## Stated task
Set down the material below in full, matching it exactly.

## Data lines

------------

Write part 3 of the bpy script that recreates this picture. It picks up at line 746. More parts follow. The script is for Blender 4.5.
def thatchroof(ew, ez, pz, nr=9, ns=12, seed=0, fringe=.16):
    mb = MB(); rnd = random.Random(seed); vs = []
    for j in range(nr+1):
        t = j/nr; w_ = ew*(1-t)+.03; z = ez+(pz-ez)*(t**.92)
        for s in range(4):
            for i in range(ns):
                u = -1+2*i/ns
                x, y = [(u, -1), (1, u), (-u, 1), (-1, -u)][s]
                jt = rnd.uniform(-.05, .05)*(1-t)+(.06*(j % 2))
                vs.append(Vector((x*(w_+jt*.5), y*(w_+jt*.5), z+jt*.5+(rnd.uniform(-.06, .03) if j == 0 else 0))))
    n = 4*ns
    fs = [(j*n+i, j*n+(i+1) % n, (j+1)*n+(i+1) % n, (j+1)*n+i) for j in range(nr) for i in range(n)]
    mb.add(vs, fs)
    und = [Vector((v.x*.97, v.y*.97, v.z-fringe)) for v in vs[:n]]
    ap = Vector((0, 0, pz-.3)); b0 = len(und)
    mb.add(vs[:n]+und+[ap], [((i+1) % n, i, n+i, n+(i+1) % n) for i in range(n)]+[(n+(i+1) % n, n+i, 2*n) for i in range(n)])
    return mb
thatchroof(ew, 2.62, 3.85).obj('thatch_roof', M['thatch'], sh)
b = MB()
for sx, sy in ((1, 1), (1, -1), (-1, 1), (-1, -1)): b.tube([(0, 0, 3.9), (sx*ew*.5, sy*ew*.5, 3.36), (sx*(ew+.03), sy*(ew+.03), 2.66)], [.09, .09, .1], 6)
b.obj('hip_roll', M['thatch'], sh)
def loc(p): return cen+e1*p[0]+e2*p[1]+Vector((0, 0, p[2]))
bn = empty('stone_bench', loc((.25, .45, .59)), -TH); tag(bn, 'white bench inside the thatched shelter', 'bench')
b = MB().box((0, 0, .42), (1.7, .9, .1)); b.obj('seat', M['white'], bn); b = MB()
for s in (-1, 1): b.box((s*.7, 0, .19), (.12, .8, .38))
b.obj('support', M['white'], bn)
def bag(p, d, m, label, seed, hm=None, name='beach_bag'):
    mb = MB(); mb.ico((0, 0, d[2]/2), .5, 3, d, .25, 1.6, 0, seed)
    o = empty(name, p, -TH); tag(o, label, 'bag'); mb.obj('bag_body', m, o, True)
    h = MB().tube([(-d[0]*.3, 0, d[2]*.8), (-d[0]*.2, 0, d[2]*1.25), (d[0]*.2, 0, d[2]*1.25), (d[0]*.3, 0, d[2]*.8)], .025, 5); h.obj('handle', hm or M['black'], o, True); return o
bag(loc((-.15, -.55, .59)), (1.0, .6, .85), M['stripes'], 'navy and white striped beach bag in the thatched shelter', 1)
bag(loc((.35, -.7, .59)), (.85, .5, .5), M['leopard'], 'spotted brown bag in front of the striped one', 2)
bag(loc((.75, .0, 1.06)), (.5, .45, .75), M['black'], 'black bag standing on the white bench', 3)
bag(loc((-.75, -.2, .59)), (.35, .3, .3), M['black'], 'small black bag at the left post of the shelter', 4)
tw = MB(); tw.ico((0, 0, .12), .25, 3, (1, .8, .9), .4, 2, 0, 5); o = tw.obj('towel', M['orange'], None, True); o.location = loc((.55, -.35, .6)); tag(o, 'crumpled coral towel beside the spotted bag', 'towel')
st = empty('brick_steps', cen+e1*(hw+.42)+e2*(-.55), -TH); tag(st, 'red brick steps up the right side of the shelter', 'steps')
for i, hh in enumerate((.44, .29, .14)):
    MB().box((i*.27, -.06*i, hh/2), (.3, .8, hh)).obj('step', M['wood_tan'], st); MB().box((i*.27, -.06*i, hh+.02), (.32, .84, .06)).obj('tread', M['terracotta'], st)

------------

## Response
Write part 3 of the bpy script that recreates this picture. It picks up at line 746. More parts follow. The script is for Blender 4.5.
def thatchroof(ew, ez, pz, nr=9, ns=12, seed=0, fringe=.16):
    mb = MB(); rnd = random.Random(seed); vs = []
    for j in range(nr+1):
        t = j/nr; w_ = ew*(1-t)+.03; z = ez+(pz-ez)*(t**.92)
        for s in range(4):
            for i in range(ns):
                u = -1+2*i/ns
                x, y = [(u, -1), (1, u), (-u, 1), (-1, -u)][s]
                jt = rnd.uniform(-.05, .05)*(1-t)+(.06*(j % 2))
                vs.append(Vector((x*(w_+jt*.5), y*(w_+jt*.5), z+jt*.5+(rnd.uniform(-.06, .03) if j == 0 else 0))))
    n = 4*ns
    fs = [(j*n+i, j*n+(i+1) % n, (j+1)*n+(i+1) % n, (j+1)*n+i) for j in range(nr) for i in range(n)]
    mb.add(vs, fs)
    und = [Vector((v.x*.97, v.y*.97, v.z-fringe)) for v in vs[:n]]
    ap = Vector((0, 0, pz-.3)); b0 = len(und)
    mb.add(vs[:n]+und+[ap], [((i+1) % n, i, n+i, n+(i+1) % n) for i in range(n)]+[(n+(i+1) % n, n+i, 2*n) for i in range(n)])
    return mb
thatchroof(ew, 2.62, 3.85).obj('thatch_roof', M['thatch'], sh)
b = MB()
for sx, sy in ((1, 1), (1, -1), (-1, 1), (-1, -1)): b.tube([(0, 0, 3.9), (sx*ew*.5, sy*ew*.5, 3.36), (sx*(ew+.03), sy*(ew+.03), 2.66)], [.09, .09, .1], 6)
b.obj('hip_roll', M['thatch'], sh)
def loc(p): return cen+e1*p[0]+e2*p[1]+Vector((0, 0, p[2]))
bn = empty('stone_bench', loc((.25, .45, .59)), -TH); tag(bn, 'white bench inside the thatched shelter', 'bench')
b = MB().box((0, 0, .42), (1.7, .9, .1)); b.obj('seat', M['white'], bn); b = MB()
for s in (-1, 1): b.box((s*.7, 0, .19), (.12, .8, .38))
b.obj('support', M['white'], bn)
def bag(p, d, m, label, seed, hm=None, name='beach_bag'):
    mb = MB(); mb.ico((0, 0, d[2]/2), .5, 3, d, .25, 1.6, 0, seed)
    o = empty(name, p, -TH); tag(o, label, 'bag'); mb.obj('bag_body', m, o, True)
    h = MB().tube([(-d[0]*.3, 0, d[2]*.8), (-d[0]*.2, 0, d[2]*1.25), (d[0]*.2, 0, d[2]*1.25), (d[0]*.3, 0, d[2]*.8)], .025, 5); h.obj('handle', hm or M['black'], o, True); return o
bag(loc((-.15, -.55, .59)), (1.0, .6, .85), M['stripes'], 'navy and white striped beach bag in the thatched shelter', 1)
bag(loc((.35, -.7, .59)), (.85, .5, .5), M['leopard'], 'spotted brown bag in front of the striped one', 2)
bag(loc((.75, .0, 1.06)), (.5, .45, .75), M['black'], 'black bag standing on the white bench', 3)
bag(loc((-.75, -.2, .59)), (.35, .3, .3), M['black'], 'small black bag at the left post of the shelter', 4)
tw = MB(); tw.ico((0, 0, .12), .25, 3, (1, .8, .9), .4, 2, 0, 5); o = tw.obj('towel', M['orange'], None, True); o.location = loc((.55, -.35, .6)); tag(o, 'crumpled coral towel beside the spotted bag', 'towel')
st = empty('brick_steps', cen+e1*(hw+.42)+e2*(-.55), -TH); tag(st, 'red brick steps up the right side of the shelter', 'steps')
for i, hh in enumerate((.44, .29, .14)):
    MB().box((i*.27, -.06*i, hh/2), (.3, .8, hh)).obj('step', M['wood_tan'], st); MB().box((i*.27, -.06*i, hh+.02), (.32, .84, .06)).obj('tread', M['terracotta'], st)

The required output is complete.